None of us have watched Snowdrop play. She goes to practice with a friend and all we know is what she will report after. Recently she tells us that her coaches like her batting. But of course, what does that mean? All kids need encouragement. So tonight, I am a tiny bit surprised that she actually is good at batting! I remember the bat and ball Ed and I had for her some three or four years back. I'd never seen anyone less inclined to practice hitting that ball. Tonight, on the other hand, she had one miss. Hit the rest.






So often, kids surprise you: you peg them as one thing and it turns out their reach is so much greater...




And these two? Where are they heading in life?

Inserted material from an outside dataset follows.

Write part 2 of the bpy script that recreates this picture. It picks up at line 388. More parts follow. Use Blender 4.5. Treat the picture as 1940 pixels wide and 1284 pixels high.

I'm not making any guesses. Sky's the limit right now. For all my grandkids.




Summer nights, summer days. They have a touch of stardust, a touch of the sublime. So easy just to throw on a t-shirt, shorts and head out, in flip flops. So pretty to look this way, and that way, and always find something to admire. And to think the lily season has yet to begin! So many buds out there! So many flowers waiting to bloom for us.